Il n’est pas le plus glamour des sprinteurs, ni le plus habitué aux victoires de prestige. Mais sa saison 2014 est d’une telle facture qu’on peut aujourd’hui le citer comme un concurrent crédible aux Kittel, Cavendish, Greipel et autres Sagan. A 27 ans, le Norvégien semble atteindre sa plénitude.

Homme de classiques avant tout

Il n’y a pas si longtemps, Alexander Kristoff était un coureur comme il y en avait beaucoup. Un bon sprinteur, visiblement très à l’aise sur les courses d’un jour et capable de résultats notables comme une troisième place aux Jeux de Londres, d’une quatrième place sur le Tour des Flandres ou de podiums éparses sur quelques étapes du Giro. Mais il y a encore un an, on était loin d’imaginer que le sprinteur de l’équipe Katusha décrocherait deux bouquets sur la Grande Boucle à la régulière. Il y avait bien eu cette deuxième place à Bastia sur la première étape du Tour 2013. Mais il fallait être visionnaire pour y voir les prémices d’une telle explosion. Sauf que le principal intéressé, lui, en semblait convaincu. Si ses places d’honneur l’été dernier (4e à Tours, 6e à Marseille, Montpellier, Saint-Malo et Paris) étaient alors passées plutôt inaperçues, elles sonnent aujourd’hui comme le signal d’une progression linéaire depuis plusieurs saisons.

En 2014, il est après Greipel et à égalité avec Kittel le coureur qui a levé les bras le plus souvent : à dix reprises.
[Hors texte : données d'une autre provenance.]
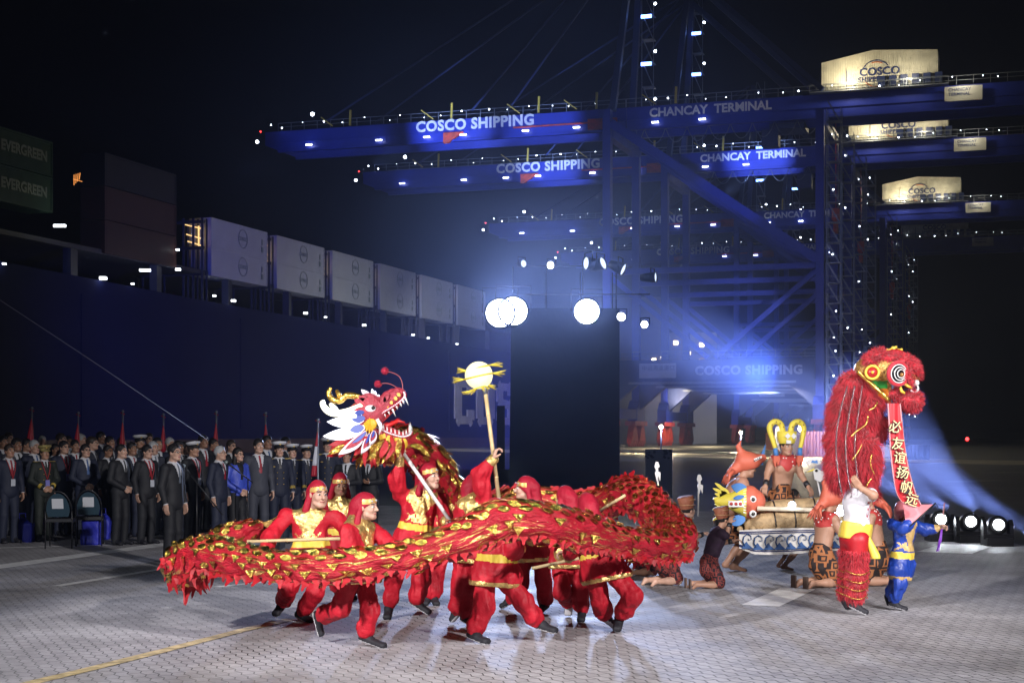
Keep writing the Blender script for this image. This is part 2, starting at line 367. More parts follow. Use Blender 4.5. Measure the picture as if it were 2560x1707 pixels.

Et sur des épreuves renommées. Cela avait débuté au Tour d’Oman, avant ce qui a sans doute beaucoup joué dans la suite de sa saison : sa victoire à Milan-Sanremo. Dans des conditions climatiques dantesques qui n’ont pas semblé le gêner plus que ça, le natif de Stavanger s’est payé Cancellara, Cavendish, Ciolek ou encore Sagan dans un sprint presque massif. Son succès, très inattendu, a démontré son attirance pour les grandes classiques du calendrier. Il a alors poursuivi son ascension en confirmant les promesses entrevues l’an passé sur le Tour des Flandres. Incapable de suivre les purs flandriens, il passe malgré tout très bien les bosses, et depuis deux ans, règle le sprint des « autres », ceux qui ne jouent pas la gagne. Au sein d’une formation qui ne compte pas de réel sprinteur, il a donc, au fil des saisons, engrangé la confiance de son staff, s’appropriant ainsi quelques équipiers. Un alliage ravageur.

Deux victoires et un nouveau statut

Le Tour de France 2014 du Norvégien, pour l’instant, suit le cours de sa carrière. Un départ plutôt tranquille (7e à Harrogate, 5e à Londres), puis une montée en puissance en fin de première semaine (2e à Lille et à Reims), avant l’explosion. Dans deux styles différents, il s’est montré indomptable, chaque fois vainqueur sans contestation et avec l’aide d’un unique équipier dans le final : Luca Paolini. D’abord, vers Saint-Etienne, Kristoff a fait valoir sa capacité à passer les bosses pour disputer la victoire à Sagan et Démare alors que Kittel et Greipel n’étaient pas de la partie. Puis, à Nîmes ce dimanche, il a mis les choses au clair : même sur une étape totalement plate, il peut aligner les maîtres de la discipline. Après avoir passé les Alpes sans doute un peu mieux que ses concurrents, il a eu le plaisir de lever les bras pour la deuxième fois en trois jours : un plaisir rare sur la Grande Boucle, dont il semble savoir profiter pleinement.

Dans la tête de tous, Alexander Kristoff est donc devenu un autre coureur. Il n’est plus ce Norvégien souvent isolé adepte des classiques ou des étapes escarpées, capable de décrocher une place d’honneur dont finalement peu se souviendront. Désormais, il est celui qui est capable d’aligner à peu près n’importe qui, après de longues journées de préférence. Alors oui, il a déjà fêté ses 27 ans – le jour du grand départ de Leeds – et n’a pas la précocité d’un Cavendish ou d’un Kittel. Mais qu’importe : en moins d’une saison, il s’est déjà forgé un palmarès à faire pâlir une grande partie du peloton. Et c’est loin d’être terminé, car à partir de maintenant, il sera craint par ses adversaires, et sans doute encore mieux accompagné par son équipe. De quoi laisser présager de nombreuses autres journées ponctuées de succès, que ce soit sur les prestigieuses classiques du calendrier ou sur les grands tours. Et désormais, ce ne sera plus jamais une surprise.